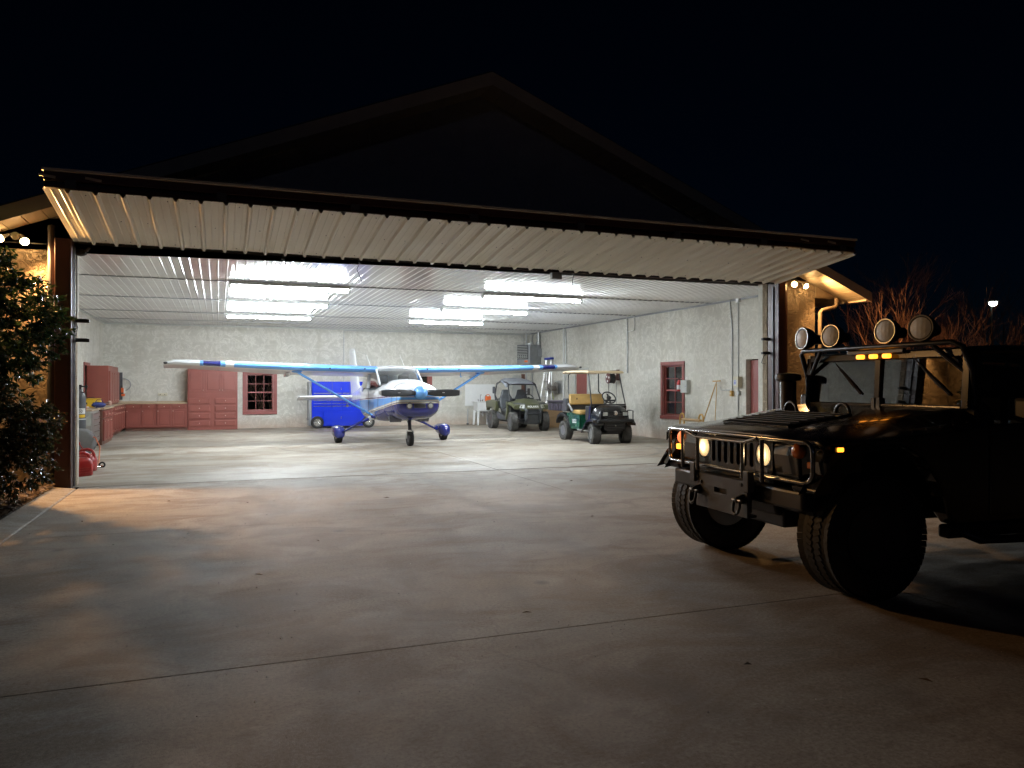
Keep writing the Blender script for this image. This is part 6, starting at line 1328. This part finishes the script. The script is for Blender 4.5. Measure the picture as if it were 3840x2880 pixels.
# air intake snorkel on the far side
sn = bpy.data.objects.new('air_intake', None); COL.objects.link(sn); sn.parent = tk; sn.location = (-.84, -1.02, 0)
MB().lathe([(.085, 1.18), (.085, 1.27), (.078, 1.28), (.078, 1.54), (.07, 1.55)], n=22).build('intake_pipe', 'black_plastic', sn, smooth=40)
MB().lathe([(.05, 1.54), (.12, 1.555), (.125, 1.58), (.12, 1.61), (.09, 1.625), (0, 1.63)], n=24).build('intake_cap', 'black_plastic', sn, smooth=40)
MB().tube([(.082*math.cos(q), .082*math.sin(q), 1.27) for q in (2*math.pi*k/22 for k in range(22))], .009, 6, closed=True).build('hose_clamp', 'dark_grey', sn, smooth=60)
# wheels: deep treaded tyres
def truck_wheel(c, side, steer):
    e = bpy.data.objects.new('wheel', None); COL.objects.link(e); e.parent = tk; e.location = c; e.rotation_euler = (0, 0, steer)
    r, w = .442, .285; ax = Vector((0, side, 0)); mb = MB()
    mb.lathe([(r*.50, -w*.36), (r*.60, -w*.48), (r*.80, -w*.51), (r*.93, -w*.46), (r*.965, -w*.36), (r*.965, w*.36), (r*.93, w*.46), (r*.80, w*.51), (r*.60, w*.48), (r*.50, w*.36)], (0, 0, 0), ax, 48, caps=False)
    n = 60
    for k in range(n):
        for row, (yy, wd, skew) in enumerate(((-.42, .24, 8), (-.14, .22, -28), (.14, .22, 28), (.42, .24, -8))):
            a = 2*math.pi*(k+.5*(row % 2))/n; rot = Matrix.Rotation(a, 3, 'Y')
            edge = row in (0, 3); rr_ = r*(.974 if not edge else .962)
            mb.obox(rot @ Vector((0, yy*w, rr_)), (2*math.pi*r/n*(.92 if edge else .80), w*wd, r*.018), rot @ Matrix.Rotation(R(skew), 3, 'Z') @ Matrix.Rotation(R(-14 if row == 0 else (14 if row == 3 else 0))*1, 3, 'X'))
    mb.build('tyre', 'tyre', e, smooth=30)
    MB().lathe([(r*.51, w*.40), (r*.48, w*.34), (r*.44, w*.02), (r*.25, -.02), (r*.20, w*.22), (0, w*.24)], (0, 0, 0), ax, 30).build('rim', 'plate_grey', e, smooth=35)
    MB().lathe([(r*.50, -w*.38), (r*.47, -w*.30), (r*.45, -w*.05), (r*.1, 0)], (0, 0, 0), ax, 30).build('rim_back', 'alu', e, smooth=35)
    for k in range(8): a = 2*math.pi*k/8; MB().cyl((r*.36*math.cos(a), side*.02, r*.36*math.sin(a)), (r*.36*math.cos(a), side*.05, r*.36*math.sin(a)), .016, n=6).build('rim_bolt', 'chrome', e)
    MB().cyl((0, side*w*.22, 0), (0, side*w*.34, 0), .055, .05, 12).build('hub', 'alu', e, smooth=40)
for s_ in (-1, 1):
    truck_wheel((0, s_*.89, .440), s_, R(1)); truck_wheel((-3.30, s_*.89, .440), s_, 0)

# ------------------------------------------------------------------ shrubs on the left
def leaf_mat(name, c0, c1, c2, rough):
    t = NT(name); oi = t.new('ShaderNodeNewGeometry').outputs['Random Per Island']
    c = t.ramp(oi, [(0, c0), (.6, c1), (.93, c1), (1, c2)])
    t.set(col=c, rough=rough, spec=.6)
    tr = t.n.new('ShaderNodeBsdfTranslucent'); t.l.new(c, tr.inputs[0]); mx = t.n.new('ShaderNodeMixShader'); mx.inputs[0].default_value = .22
    t.l.new(t.b.outputs[0], mx.inputs[1]); t.l.new(tr.outputs[0], mx.inputs[2]); t.l.new(mx.outputs[0], t.n['Material Output'].inputs[0]); return t.m
M['leaf_dark'] = leaf_mat('glossy_dark_leaf', (.012, .030, .014), (.030, .060, .024), (.10, .11, .03), .20)
M['leaf_bronze'] = leaf_mat('bronze_green_leaf', (.022, .030, .014), (.050, .055, .022), (.26, .09, .025), .22)
M['bark'] = paint('brown_bark', (.10, .065, .042), .85, var=.35, scale=12, bump=.4, bscale=40)
def foliage(mb, blobs, n, rnd, L0, L1, droop=.3):
    tot = sum(b[3]*b[4]*b[5] for b in blobs)
    for bx, by, bz, rx, ry, rz in blobs:
        m = int(n*rx*ry*rz/tot); cl = max(6, m//26)
        for c in range(cl):
            # a twig tip: leaves radiate around a short shoot
            while True:
                d = Vector((rnd.uniform(-1, 1), rnd.uniform(-1, 1), rnd.uniform(-1, 1)))
                if .05 < d.length <= 1: break
            rad = d.length**.45; d.normalize()
            k = 1 + .28*mnoise.noise((d.x*2.2+bx, d.y*2.2+by, d.z*2.2+bz))
            p = Vector((bx+d.x*rx*rad*k, by+d.y*ry*rad*k, bz+d.z*rz*rad*k))
            if p.z < .04: continue
            out = (d + Vector((rnd.uniform(-.6, .6), rnd.uniform(-.6, .6), rnd.uniform(-.5, .4)))).normalized()
            for q in range(26):
                t_ = rnd.random(); base = p + out*(t_*.16-.08)
                ld = (out*.5 + Vector((rnd.gauss(0, .7), rnd.gauss(0, .7), rnd.gauss(-droop, .5)))).normalized()
                L = rnd.uniform(L0, L1); w = L*rnd.uniform(.17, .24); u, v = frame_of(ld)
                a = rnd.random()*6.28; sd = u*math.cos(a)+v*math.sin(a); nn = ld.cross(sd)
                t0, t1, t2, t3 = base, base+ld*L*.45+sd*w+nn*L*.06, base+ld*L-nn*L*.05, base+ld*L*.45-sd*w+nn*L*.06
                md = base+ld*L*.5
                mb.add([t0, t1, t2, md, t3], [(0, 1, 3), (1, 2, 3), (0, 3, 4), (3, 2, 4)])
def stems(mb, base, tips, r):
    for t_ in tips:
        b = Vector(base) + Vector((random.uniform(-.06, .06), random.uniform(-.06, .06), 0)); t_ = Vector(t_); m = b.lerp(t_, .5) + Vector((random.uniform(-.1, .1), random.uniform(-.1, .1), .1))
        mb.tube([b, b.lerp(m, .6), m, t_], r, 6, taper=.3)
rnd = random.Random(11)
sh = thing('tall_shrub', 'tall dark glossy leaved shrub at the left edge in front of the stucco wall', 'shrub', (-2.75, 11.3, 0))
mb = MB(); foliage(mb, [(-2.75, 11.2, 2.35, .85, .75, .62), (-2.45, 11.15, 2.15, .62, .55, .45), (-2.95, 11.0, 2.95, .55, .55, .50), (-3.3, 11.2, 1.7, .8, .7, .6), (-2.55, 11.3, 1.75, .45, .5, .35), (-3.5, 11.3, 2.6, .8, .7, .8)], 42000, rnd, .03, .10)
mb.xf(Matrix.Translation((2.75, -11.3, 0))).build('crown', 'leaf_dark', sh)
mb = MB(); stems(mb, (0, 0, 0), [(.1, 0, 2.2), (-.25, -.1, 2.6), (.25, .1, 1.9), (-.5, .1, 2.2), (-.1, -.2, 2.9)], .03); mb.build('trunk', 'bark', sh, smooth=60)
sh = thing('low_shrub', 'lower bushy shrub with bronze tinted leaves below the tall shrub', 'shrub', (-2.6, 10.75, 0))
mb = MB(); foliage(mb, [(-2.75, 10.75, .95, .85, .65, .55), (-2.35, 10.8, 1.05, .55, .5, .36), (-2.35, 10.7, .60, .5, .45, .40), (-3.2, 10.6, .7, .7, .6, .65), (-2.95, 10.4, .45, .5, .5, .42)], 36000, rnd, .025, .085)
mb.xf(Matrix.Translation((2.6, -10.75, 0))).build('crown', 'leaf_bronze', sh)
mb = MB(); stems(mb, (0, 0, 0), [(.2, 0, .9), (-.25, -.1, 1.0), (.25, .1, .6), (-.5, .1, .9), (0, -.25, .7)], .02); mb.build('trunk', 'bark', sh, smooth=60)

# ------------------------------------------------------------------ bare shrubs on the right behind the truck
M['bare_bark'] = paint('reddish_bare_twig_bark', (.32, .165, .11), .8, var=.3, scale=10)
def bare_tree(label, loc, h, spread, seed, depth=5, nst=6):
    r_ = random.Random(seed); o = thing('bare_shrub', label, 'bare shrub', loc, 0, 'leafless shrubs beside the hangar')
    tr = MB(); tw = MB()
    def grow(p, d, L, r, lev):
        pts = [p]; q = p.copy(); dd = d.copy(); n = 3
        for k in range(n):
            dd = (dd + Vector((r_.gauss(0, .12), r_.gauss(0, .12), r_.gauss(.03, .08)))).normalized(); q = q + dd*(L/n); pts.append(q.copy())
        (tr if lev < 2 else tw).tube(pts, r, 5 if lev < 2 else 3, taper=.6)
        if lev >= depth: return
        if loc[1] < 20 and q.x + loc[0] < 12.75: return
        for k in range(r_.choice((2, 3, 3)) if lev < depth-1 else 3):
            ax = Vector((r_.gauss(0, 1), r_.gauss(0, 1), r_.gauss(0, .4))); nd = (dd + ax.normalized()*r_.uniform(.35, .75)*spread + Vector((0, 0, .12))).normalized()
            st = pts[r_.choice((2, 3, 3))]; grow(st, nd, L*r_.uniform(.62, .85), r*.58, lev+1)
    for k in range(nst):
        a = 2*math.pi*k/nst + r_.uniform(-.3, .3); d = Vector((math.cos(a)*.45*spread, math.sin(a)*.45*spread, 1)).normalized()
        grow(Vector((math.cos(a)*.08, math.sin(a)*.08, 0)), d, h*.30*r_.uniform(.85, 1.1), .030, 0)
    tr.build('trunk', 'bare_bark', o, smooth=60); tw.build('crown', 'bare_bark', o)
bare_tree('leafless reddish shrub nearest the downspout, right of the hangar corner', (13.7, 12.6, 0), 4.6, .82, 4)
bare_tree('leafless shrub with one tall upright twig cluster behind the third roof lamp', (14.7, 12.5, 0), 4.1, .8, 9, 5, 4)
bare_tree('low spreading leafless shrub right of the roof lamps', (15.8, 12.0, 0), 3.5, 1.05, 15)
bare_tree('leafless shrub in front of the distant yard light at the right edge', (16.9, 12.3, 0), 4.1, .9, 23)
bare_tree('small leafless shrub between the two right hand roof lamps', (14.0, 11.6, 0), 2.5, 1.0, 31, 4)
bare_tree('leafless shrub outside, seen through the back wall window', (1.55, 30.3, 0), 2.6, 1.0, 44, 4)
# distant yard light beyond the shrubs
yl = thing('yard_light', 'distant bright white yard light glowing through the bare twigs', 'yard light', (33.0, 25.0, 0))
MB().cyl((0, 0, 0), (0, 0, 5.3), .07, .05, 8).tube([(0, 0, 5.2), (-.1, -.1, 5.45), (-.3, -.3, 5.45)], .03, 6).build('pole', 'black_metal', yl, smooth=50)
MB().lathe([(.06, .12), (.16, .05), (.22, 0), (.20, -.01)], (-.32, -.32, 5.32), n=14).build('lamp_shade', 'grey_box', yl, smooth=40)
M['yard_glow'] = emit('cold_yard_lamp_glow', (.85, 1.0, .80), 14)
MB().ball((-.32, -.32, 5.24), (.17, .17, .14), 12, 8).build('bulb', 'yard_glow', yl, smooth=60)
# ------------------------------------------------------------------ fallen leaves and small stones on the apron
rnd = random.Random(21)
LEAVES = (((-.6, 10.9), 'in the orange light patch'), ((.35, 10.4), 'just right of the orange light patch'), ((2.1, 10.2), 'in front of the airplane nose'), ((5.2, 11.0), 'close in front of the black truck bumper'), ((.9, 7.6), 'in the middle of the apron'), ((4.0, 7.9), 'beside the far front tyre'), ((.3, 6.4), 'at the left of the near apron'), ((3.35, 2.9), 'at the bottom right corner area'), ((1.9, 4.7), 'beside the near slab joint'), ((-1.4, 9.6), 'close to the left kerb'), ((2.65, 3.4), 'lowest in the middle of the picture'))
for k, ((x, y), where) in enumerate(LEAVES):
    L, w = rnd.uniform(.022, .05), rnd.uniform(.008, .016); m = Matrix.Translation((x, y, .006)) @ Matrix.Rotation(rnd.random()*6.28, 4, 'Z')
    mb = MB().add([m @ Vector(q) for q in ((-L, 0, .002), (-L*.2, -w, .012), (L, 0, .004), (-L*.1, w, .010), (0, 0, .003))], [(0, 1, 4), (1, 2, 4), (2, 3, 4), (3, 0, 4)]); tag(mb.build('fallen_leaf', 'litter'), 'small brown fallen leaf on the concrete ' + where, 'leaf', 'fallen leaves on the concrete')
lm = MB()
for k in range(900):
    x, y = rnd.uniform(-1.8, 5.5), rnd.uniform(1.6, 11.5); r_ = rnd.uniform(.0012, .0035)*(1.6 if rnd.random() < .12 else 1); lm.ball((x, y, .0015+r_*.6), (r_*1.3, r_, r_*.7), 5, 3)
t = NT('pale_grit'); oi = t.new('ShaderNodeNewGeometry').outputs['Random Per Island']; t.set(col=t.ramp(oi, [(0, (.10, .085, .07)), (.6, (.45, .42, .38)), (1, (.85, .85, .82))]), rough=.4); M['grit'] = t.m
tag(lm.build('grit', 'grit'), 'tiny pale grit scattered over the concrete apron', 'grit', kind='stuff')

# ------------------------------------------------------------------ put every grouping empty at the base of its thing
bpy.context.view_layer.update()
for o in [o for o in sc.objects if o.type == 'EMPTY' and o.parent is None and o.location.length < 1e-6]:
    pts = [c.matrix_world @ Vector(b) for c in o.children_recursive if c.type == 'MESH' for b in c.bound_box]
    if not pts: continue
    lo = Vector((min(p.x for p in pts), min(p.y for p in pts), min(p.z for p in pts))); hi = Vector((max(p.x for p in pts), max(p.y for p in pts), max(p.z for p in pts)))
    off = Vector(((lo.x+hi.x)/2, (lo.y+hi.y)/2, lo.z)); o.location = off
    for c in o.children: c.location = c.location - off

-------------------------

• EXERCISE REQUIREMENTS:
Count how many lines above include the word "picture" and answer with that figure only.

• FINISHED ANSWER:
2